Es gibt zwar eine ganze Reihen von jüngeren Übertragungen ins Deutsche,
aber die meisten versuchen, einen möglichst korrekten Inhalt zu bieten,
ohne auch auf die angenehme Lesbarkeit oder gar Rezitierbarkeit
Rücksicht zu nehmen. Das gilt auch für die bisher maßgebliche deutsche
Übersetzung des Tübinger Professors Rudi Paret von 1962. Deshalb hat der
Orientalist Hartmut Bobzin von der Universität Erlangen in den
vergangenen zehn Jahren an einer neuen Übersetzung gearbeitet, die auch
die ästhetische Qualität des Textes spürbar machen soll: Mit Reimen,
Versrhythmus und feierlicher Sprache. Als Textgrundlage dient Bobzin die
am weitesten verbreitete der 14 muslimischen Koranlesarten, der
sogenannte Kairiner Koran.
Bobzin sagt: "Der Koran kann eine Quelle der Spiritualität sein, auch
für Nicht-Muslime." Und jede Generation brauche ihre eigene Übersetzung.

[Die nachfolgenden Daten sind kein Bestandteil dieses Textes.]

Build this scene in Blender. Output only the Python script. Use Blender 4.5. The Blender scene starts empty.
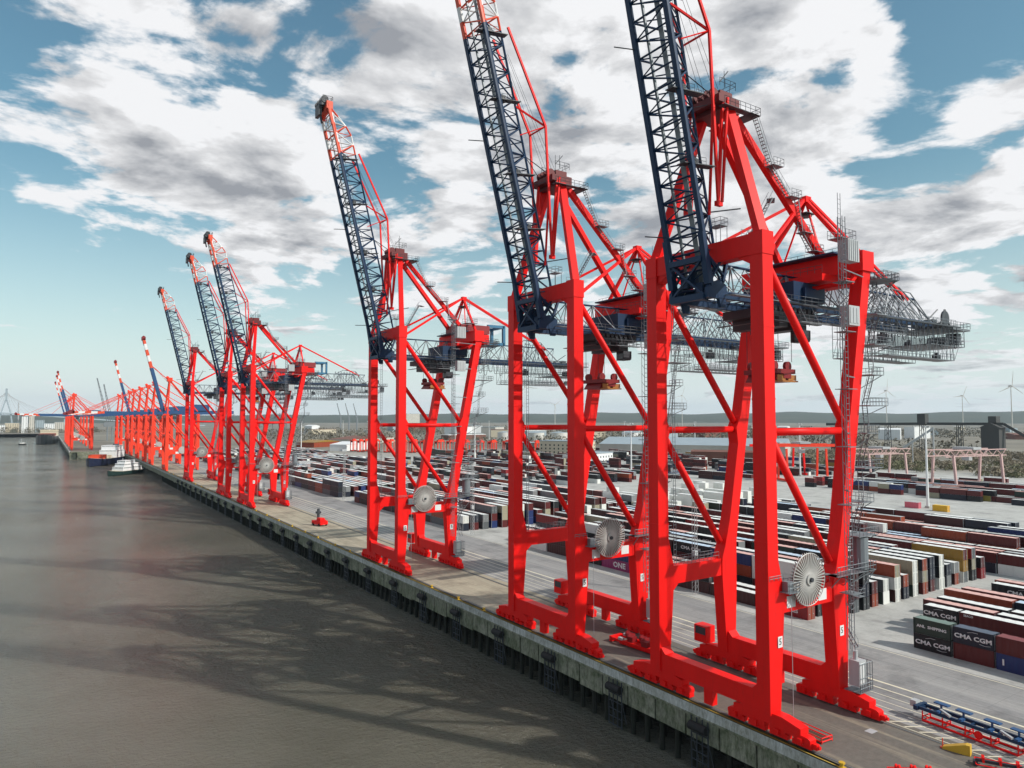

"So etwas ist nie abgeschlossen. Es wird immer wieder neue Lösungen
geben." Spätestens, wenn irgendwann tatsächlich eine kritische
Textgrundlage auf Arabisch zur Verfügung steht.
Alle Rätsel, da sind sich die Philologen einig, werden sich aber auch
dann nicht lösen lassen. Der Koran bleibt ein geheimnisvolles Buch, das
haben schon die frühesten Gelehrten des Islam gewusst. Wenn ein alter
Korankommentator an einem Vers verzweifelte und ihn auch nach langem
Grübeln nicht entschlüsseln konnte, stellte er einfach alle Meinungen
und Auslegungen nebeneinander, die er darüber gehört hatte. Und schrieb
schließlich an den Rand: Allahu a'lam. Gott weiß es am besten.